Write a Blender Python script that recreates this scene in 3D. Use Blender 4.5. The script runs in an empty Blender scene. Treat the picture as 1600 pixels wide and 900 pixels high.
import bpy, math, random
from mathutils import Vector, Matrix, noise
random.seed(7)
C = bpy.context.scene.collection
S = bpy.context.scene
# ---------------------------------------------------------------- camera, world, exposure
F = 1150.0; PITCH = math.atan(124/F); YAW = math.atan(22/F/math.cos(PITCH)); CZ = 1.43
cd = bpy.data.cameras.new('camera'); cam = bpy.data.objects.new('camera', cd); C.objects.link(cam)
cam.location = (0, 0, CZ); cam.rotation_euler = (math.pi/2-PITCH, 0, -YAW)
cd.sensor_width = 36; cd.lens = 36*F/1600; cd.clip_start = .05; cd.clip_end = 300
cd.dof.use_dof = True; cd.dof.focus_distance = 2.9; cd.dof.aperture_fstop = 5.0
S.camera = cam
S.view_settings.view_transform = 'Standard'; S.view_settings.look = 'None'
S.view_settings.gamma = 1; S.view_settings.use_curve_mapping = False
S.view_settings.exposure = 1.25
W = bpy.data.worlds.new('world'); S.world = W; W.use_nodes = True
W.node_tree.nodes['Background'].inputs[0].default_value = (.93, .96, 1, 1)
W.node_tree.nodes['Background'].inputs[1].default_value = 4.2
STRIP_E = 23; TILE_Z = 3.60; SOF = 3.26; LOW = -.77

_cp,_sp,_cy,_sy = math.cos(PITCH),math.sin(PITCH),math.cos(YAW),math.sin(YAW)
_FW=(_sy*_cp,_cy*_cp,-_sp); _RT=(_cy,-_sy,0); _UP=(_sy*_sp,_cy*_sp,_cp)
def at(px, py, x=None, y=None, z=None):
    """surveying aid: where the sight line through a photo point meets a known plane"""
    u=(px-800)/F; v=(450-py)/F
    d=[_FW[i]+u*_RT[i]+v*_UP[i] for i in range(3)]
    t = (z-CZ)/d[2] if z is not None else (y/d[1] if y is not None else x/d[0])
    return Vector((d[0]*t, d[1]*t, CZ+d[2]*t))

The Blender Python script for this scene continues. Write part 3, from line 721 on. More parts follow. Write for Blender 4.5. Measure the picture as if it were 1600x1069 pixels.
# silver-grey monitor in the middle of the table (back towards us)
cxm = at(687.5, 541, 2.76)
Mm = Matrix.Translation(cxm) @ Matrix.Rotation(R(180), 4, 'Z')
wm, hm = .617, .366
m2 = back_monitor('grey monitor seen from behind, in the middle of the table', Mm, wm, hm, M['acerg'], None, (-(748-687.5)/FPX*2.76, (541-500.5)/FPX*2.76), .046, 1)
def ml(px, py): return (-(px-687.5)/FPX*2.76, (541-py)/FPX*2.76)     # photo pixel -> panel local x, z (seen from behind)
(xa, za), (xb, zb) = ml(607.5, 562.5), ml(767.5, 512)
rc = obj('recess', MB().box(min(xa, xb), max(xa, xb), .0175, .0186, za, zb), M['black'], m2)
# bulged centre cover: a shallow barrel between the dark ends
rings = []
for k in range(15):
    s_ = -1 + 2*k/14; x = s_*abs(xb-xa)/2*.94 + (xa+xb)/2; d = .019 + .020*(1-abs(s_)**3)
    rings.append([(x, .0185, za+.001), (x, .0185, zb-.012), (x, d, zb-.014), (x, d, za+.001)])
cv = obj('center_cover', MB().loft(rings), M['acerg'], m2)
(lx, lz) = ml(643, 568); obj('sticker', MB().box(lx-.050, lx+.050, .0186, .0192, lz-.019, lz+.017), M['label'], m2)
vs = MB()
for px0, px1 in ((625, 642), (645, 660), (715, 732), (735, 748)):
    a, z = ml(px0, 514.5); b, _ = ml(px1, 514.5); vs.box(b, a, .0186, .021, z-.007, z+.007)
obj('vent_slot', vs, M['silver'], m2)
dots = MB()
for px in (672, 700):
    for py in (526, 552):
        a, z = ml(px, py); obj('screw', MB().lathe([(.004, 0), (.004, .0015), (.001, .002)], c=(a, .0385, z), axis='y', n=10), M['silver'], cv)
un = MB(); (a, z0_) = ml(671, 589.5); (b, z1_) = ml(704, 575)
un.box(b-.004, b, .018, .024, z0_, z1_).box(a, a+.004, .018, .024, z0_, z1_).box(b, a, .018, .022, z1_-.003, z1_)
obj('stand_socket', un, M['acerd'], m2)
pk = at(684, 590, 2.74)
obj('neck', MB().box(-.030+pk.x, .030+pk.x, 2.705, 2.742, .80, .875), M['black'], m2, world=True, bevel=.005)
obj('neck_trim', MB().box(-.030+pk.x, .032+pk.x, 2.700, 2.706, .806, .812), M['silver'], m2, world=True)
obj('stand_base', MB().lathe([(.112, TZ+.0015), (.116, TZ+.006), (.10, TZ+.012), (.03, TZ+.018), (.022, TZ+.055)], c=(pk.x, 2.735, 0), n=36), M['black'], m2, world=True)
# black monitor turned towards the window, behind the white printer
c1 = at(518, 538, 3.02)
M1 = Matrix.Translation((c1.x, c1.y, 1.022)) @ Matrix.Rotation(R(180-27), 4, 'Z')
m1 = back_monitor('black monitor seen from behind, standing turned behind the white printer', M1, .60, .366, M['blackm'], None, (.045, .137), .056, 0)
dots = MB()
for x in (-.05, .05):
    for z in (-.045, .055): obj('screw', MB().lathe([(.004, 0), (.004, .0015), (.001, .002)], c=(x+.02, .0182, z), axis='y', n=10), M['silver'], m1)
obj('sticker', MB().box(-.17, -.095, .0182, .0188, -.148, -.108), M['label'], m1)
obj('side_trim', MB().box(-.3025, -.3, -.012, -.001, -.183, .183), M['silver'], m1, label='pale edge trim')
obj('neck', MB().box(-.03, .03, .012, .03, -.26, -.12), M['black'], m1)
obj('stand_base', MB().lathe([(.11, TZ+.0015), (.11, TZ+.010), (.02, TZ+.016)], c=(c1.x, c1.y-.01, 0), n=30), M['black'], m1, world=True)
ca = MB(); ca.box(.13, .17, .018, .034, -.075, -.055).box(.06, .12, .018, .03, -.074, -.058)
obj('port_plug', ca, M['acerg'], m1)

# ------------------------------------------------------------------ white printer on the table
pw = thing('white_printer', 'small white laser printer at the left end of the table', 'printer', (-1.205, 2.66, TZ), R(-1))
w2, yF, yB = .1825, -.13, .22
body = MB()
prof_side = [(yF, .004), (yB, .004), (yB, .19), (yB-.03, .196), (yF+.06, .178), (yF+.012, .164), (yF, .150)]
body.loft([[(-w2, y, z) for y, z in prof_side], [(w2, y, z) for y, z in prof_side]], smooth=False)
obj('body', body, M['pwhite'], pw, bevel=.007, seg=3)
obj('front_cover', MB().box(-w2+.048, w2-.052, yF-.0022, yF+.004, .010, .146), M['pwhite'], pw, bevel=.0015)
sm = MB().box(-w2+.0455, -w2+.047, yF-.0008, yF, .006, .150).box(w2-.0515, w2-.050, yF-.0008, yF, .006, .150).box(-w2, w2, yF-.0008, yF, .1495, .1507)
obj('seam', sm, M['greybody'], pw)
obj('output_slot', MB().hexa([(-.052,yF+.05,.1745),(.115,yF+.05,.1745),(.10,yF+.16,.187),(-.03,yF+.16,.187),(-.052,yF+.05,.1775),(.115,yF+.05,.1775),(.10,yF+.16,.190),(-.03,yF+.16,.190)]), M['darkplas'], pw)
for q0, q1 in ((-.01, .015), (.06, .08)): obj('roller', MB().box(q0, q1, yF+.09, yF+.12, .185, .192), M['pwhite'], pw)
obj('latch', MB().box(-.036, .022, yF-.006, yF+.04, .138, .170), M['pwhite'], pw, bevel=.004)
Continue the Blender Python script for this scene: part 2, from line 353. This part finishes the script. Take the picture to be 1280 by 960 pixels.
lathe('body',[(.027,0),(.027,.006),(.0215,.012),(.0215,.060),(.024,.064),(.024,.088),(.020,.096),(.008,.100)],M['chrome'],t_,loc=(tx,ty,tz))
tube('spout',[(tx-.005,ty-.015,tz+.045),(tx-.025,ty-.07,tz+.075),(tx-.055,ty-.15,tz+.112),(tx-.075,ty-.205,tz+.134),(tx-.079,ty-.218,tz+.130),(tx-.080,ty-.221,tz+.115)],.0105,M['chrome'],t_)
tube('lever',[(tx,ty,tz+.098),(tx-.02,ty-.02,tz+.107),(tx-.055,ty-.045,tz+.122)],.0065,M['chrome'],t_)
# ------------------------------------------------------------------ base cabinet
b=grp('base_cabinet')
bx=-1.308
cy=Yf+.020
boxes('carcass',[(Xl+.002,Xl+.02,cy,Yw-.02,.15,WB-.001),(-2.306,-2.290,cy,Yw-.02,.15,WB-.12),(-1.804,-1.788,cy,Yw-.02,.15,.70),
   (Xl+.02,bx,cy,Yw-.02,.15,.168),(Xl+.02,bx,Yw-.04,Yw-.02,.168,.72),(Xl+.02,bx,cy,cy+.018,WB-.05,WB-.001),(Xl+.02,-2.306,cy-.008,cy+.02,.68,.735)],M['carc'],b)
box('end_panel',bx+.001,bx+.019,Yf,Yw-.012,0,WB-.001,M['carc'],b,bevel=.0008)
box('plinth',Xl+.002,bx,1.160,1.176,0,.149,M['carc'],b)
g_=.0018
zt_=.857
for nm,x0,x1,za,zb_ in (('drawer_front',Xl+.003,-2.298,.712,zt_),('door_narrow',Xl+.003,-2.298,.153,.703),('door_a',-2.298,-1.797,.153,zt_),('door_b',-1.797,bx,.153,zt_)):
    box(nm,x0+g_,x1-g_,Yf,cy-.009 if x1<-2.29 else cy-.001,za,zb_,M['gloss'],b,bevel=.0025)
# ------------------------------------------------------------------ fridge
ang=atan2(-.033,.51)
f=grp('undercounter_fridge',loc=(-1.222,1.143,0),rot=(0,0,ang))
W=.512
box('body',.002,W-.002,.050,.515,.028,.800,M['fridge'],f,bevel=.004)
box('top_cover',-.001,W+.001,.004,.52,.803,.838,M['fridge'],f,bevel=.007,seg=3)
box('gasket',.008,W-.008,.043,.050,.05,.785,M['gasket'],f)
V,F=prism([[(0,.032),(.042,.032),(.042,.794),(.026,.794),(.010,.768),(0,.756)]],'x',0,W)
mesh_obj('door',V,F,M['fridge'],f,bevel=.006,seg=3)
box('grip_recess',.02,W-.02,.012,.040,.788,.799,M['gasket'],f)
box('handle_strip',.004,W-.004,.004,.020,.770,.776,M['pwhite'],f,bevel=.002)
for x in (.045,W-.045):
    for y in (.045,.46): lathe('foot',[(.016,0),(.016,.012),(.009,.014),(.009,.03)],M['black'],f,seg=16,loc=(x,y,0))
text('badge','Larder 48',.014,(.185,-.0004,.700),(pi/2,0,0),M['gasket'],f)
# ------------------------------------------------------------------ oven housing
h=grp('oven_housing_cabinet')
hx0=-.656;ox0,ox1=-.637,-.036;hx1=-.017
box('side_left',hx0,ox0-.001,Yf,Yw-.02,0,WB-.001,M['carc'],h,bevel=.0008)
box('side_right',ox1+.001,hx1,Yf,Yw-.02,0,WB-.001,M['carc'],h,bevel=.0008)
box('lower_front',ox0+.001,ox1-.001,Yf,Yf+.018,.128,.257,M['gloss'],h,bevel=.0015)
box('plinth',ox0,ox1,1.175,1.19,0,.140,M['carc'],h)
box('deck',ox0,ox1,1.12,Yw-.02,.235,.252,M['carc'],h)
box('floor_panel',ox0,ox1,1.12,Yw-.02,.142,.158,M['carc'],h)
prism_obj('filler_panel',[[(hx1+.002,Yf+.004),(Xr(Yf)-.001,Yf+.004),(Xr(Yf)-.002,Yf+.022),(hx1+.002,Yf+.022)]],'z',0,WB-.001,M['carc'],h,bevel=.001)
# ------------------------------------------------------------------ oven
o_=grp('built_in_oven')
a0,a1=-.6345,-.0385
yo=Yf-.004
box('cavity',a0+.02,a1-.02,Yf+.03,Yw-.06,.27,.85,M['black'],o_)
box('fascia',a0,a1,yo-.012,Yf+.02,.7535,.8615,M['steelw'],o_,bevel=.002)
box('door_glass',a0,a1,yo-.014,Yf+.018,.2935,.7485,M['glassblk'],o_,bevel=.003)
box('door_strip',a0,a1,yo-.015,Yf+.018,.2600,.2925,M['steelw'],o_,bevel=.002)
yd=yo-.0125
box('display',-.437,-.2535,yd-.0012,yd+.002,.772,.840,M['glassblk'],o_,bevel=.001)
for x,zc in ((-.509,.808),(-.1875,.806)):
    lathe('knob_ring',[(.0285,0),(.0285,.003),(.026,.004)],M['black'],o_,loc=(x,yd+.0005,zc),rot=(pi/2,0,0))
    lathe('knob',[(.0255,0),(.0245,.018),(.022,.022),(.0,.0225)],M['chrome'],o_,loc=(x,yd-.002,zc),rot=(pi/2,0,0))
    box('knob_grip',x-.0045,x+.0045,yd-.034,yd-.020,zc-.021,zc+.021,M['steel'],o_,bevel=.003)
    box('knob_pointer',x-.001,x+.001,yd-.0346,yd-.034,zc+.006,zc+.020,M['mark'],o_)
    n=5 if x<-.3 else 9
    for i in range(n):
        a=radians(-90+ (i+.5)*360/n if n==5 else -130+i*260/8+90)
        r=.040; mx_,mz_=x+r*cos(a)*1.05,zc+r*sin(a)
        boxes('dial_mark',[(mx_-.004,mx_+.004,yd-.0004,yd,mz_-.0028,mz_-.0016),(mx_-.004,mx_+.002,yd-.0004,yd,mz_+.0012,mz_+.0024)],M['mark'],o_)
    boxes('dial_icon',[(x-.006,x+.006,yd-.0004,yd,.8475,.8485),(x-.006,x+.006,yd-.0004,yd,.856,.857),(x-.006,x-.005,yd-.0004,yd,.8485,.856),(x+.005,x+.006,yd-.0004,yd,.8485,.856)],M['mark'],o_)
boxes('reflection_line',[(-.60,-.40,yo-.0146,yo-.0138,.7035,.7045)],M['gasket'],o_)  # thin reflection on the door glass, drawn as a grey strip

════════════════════

# Goal of the exercise
Without changing anything, quote the lines from the top of the data to the line that contains "return Vector((d[0]*t, d[1]*t, CZ+d[2]*t))", including that line.

# Task solution
Write a Blender Python script that recreates this scene in 3D. Use Blender 4.5. The script runs in an empty Blender scene. Treat the picture as 1600 pixels wide and 900 pixels high.
import bpy, math, random
from mathutils import Vector, Matrix, noise
random.seed(7)
C = bpy.context.scene.collection
S = bpy.context.scene
# ---------------------------------------------------------------- camera, world, exposure
F = 1150.0; PITCH = math.atan(124/F); YAW = math.atan(22/F/math.cos(PITCH)); CZ = 1.43
cd = bpy.data.cameras.new('camera'); cam = bpy.data.objects.new('camera', cd); C.objects.link(cam)
cam.location = (0, 0, CZ); cam.rotation_euler = (math.pi/2-PITCH, 0, -YAW)
cd.sensor_width = 36; cd.lens = 36*F/1600; cd.clip_start = .05; cd.clip_end = 300
cd.dof.use_dof = True; cd.dof.focus_distance = 2.9; cd.dof.aperture_fstop = 5.0
S.camera = cam
S.view_settings.view_transform = 'Standard'; S.view_settings.look = 'None'
S.view_settings.gamma = 1; S.view_settings.use_curve_mapping = False
S.view_settings.exposure = 1.25
W = bpy.data.worlds.new('world'); S.world = W; W.use_nodes = True
W.node_tree.nodes['Background'].inputs[0].default_value = (.93, .96, 1, 1)
W.node_tree.nodes['Background'].inputs[1].default_value = 4.2
STRIP_E = 23; TILE_Z = 3.60; SOF = 3.26; LOW = -.77

_cp,_sp,_cy,_sy = math.cos(PITCH),math.sin(PITCH),math.cos(YAW),math.sin(YAW)
_FW=(_sy*_cp,_cy*_cp,-_sp); _RT=(_cy,-_sy,0); _UP=(_sy*_sp,_cy*_sp,_cp)
def at(px, py, x=None, y=None, z=None):
    """surveying aid: where the sight line through a photo point meets a known plane"""
    u=(px-800)/F; v=(450-py)/F
    d=[_FW[i]+u*_RT[i]+v*_UP[i] for i in range(3)]
    t = (z-CZ)/d[2] if z is not None else (y/d[1] if y is not None else x/d[0])
    return Vector((d[0]*t, d[1]*t, CZ+d[2]*t))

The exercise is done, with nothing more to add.